Je n'ai pas pris la décision d'écrire pour te donner raison. Autant annoncer la couleur, au lieu de partir à mile lieux de cette douleur que tu as laissé dans mon coeur.

On s'est surtout connu au travers de l'ignorance réciproque, légitimée de ton côté, par ce passé que tu n'as jamais su oublier.

De toi, je me souviens de ce regard froid, transperçant d'intelligence et de subtilité me faisant comprendre avec fermeté, que j'allais payer pour tout ce mal que ton père t'avait fait. Certes, à l'époque je n'étais qu'un enfant mais, comme on le dit souvent, on ne choisit pas ses parents.

Je n'écris pas pour pleurer sur mon sort, mais bien parce que tu es mort et qu'il est temps de remettre les pendules à l'heure.

Aujourd'hui, je suis devenu grand. Malgré tout, je reste toujours accompagné de ce talon d'Achille. Ce gosse ayant appris qu'il allait mourir un jour ou l'autre, et que tu n'as pas su accompagner sur le chemin de la sérénité car, sur cette terre, seules les illuminés pensent pouvoir connaître l'éternité.

Je ne m'arrêterais pas là. Je tire chaque jour le poids de mes pieds. Je n'abandonnerais jamais, c'est la promesse que je te fais.

J'avoue que parfois, il m'arrive de vouloir plonger dans la mer, histoire de faire un pied de nez à la gravité. Je ne le fais jamais. J'ai tellement peur de jouir du mal des profondeurs, que je me redresse pour continuer d'avancer.

Tu sais, j'en ai plus que marre de tenter le Diable. Tout comme toi, j'ai ressenti plus d'une fois le désir ardent de passer de l'autre côté, dans l'unique but de savoir ce qu'il y a dans l'au-delà. Cela étant, je viens d'avoir trente ans, et mon seul souhait est d'aller de l'avant. Je pense qu'il est temps de faire jaillir le fruit de toutes ces qualités qui furent les tiennes, qui sont en moi, et que tu n'as pas su exploiter parce qu'étant prisonnier de ton passé. Si je te dis tout ça, c'est pour te faire comprendre que je ne suis pas toi, à n'en point douter.

Ta destinée, tu l'avais programmée. Tu désirais mourir à cinquante ans et ce pari tu l'as gagné. Il ne me reste plus qu'à faire avec tout ça, même si souvent je me sens écoeuré par tous ces gens te ressemblant, désirant partir vers le néant avant même de s'être senti vivant.

Il s'agit sans doute du mal de l'infini, à vouloir voler à travers les cieux comme une étoile filante. Mais une étoile filante, c'est une étoile qui brûle et qui peut faire bien des dégâts.
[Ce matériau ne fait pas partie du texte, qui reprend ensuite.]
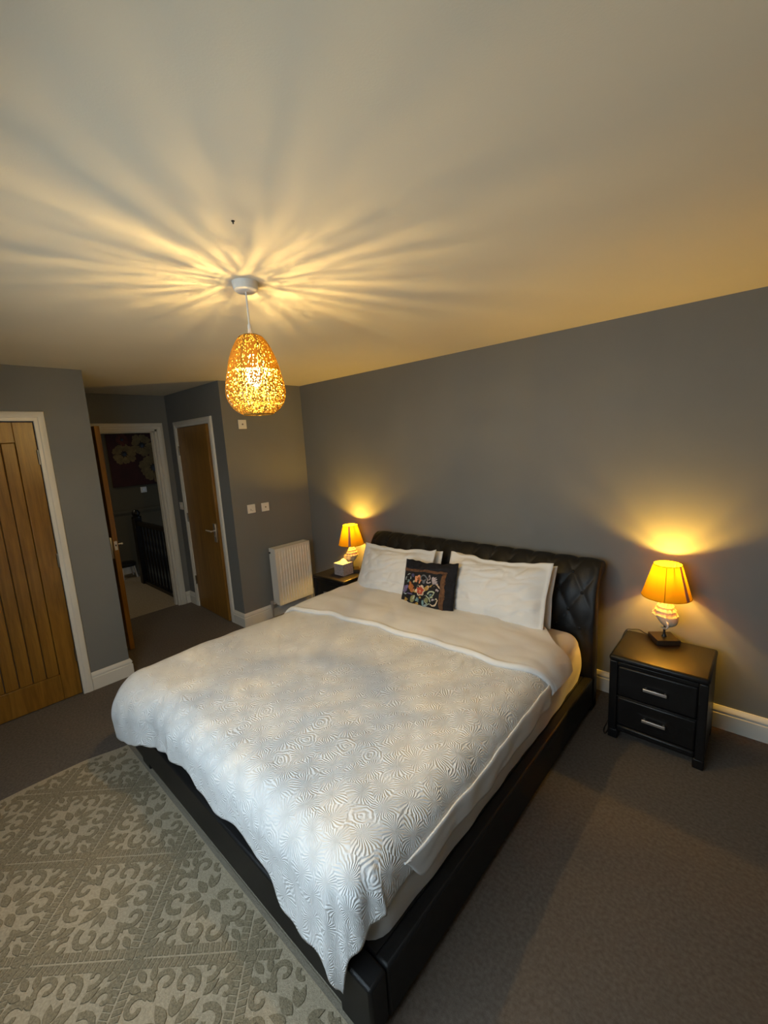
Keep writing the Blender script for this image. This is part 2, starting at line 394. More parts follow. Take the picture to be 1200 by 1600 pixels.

Peu importe, je pense que l'existence est une chance et qu'il est une erreur de cracher sur la vie.

Ici, la terre est toujours aussi basse de candeur. Mais oui, elle tourne toujours autour de son axe offrant aux hommes bien des splendeurs. A vrai dire, peu s'en montrent à la hauteur. Sans doute finira t'elle par se venger, Dieu seul le sait.

Pour conclure papa, je tiens seulement à te dire, que j'ai passé tellement de temps à rêver de tes bras m'enlaçant et me serrant, que tu es mort avant même que je ne puisse toucher du doigt cet espoir inaccessible, de réveiller en toi ce désir d'aimer ton fils parce qu'il était la chair de ta chair, et non l'ombre de ton père.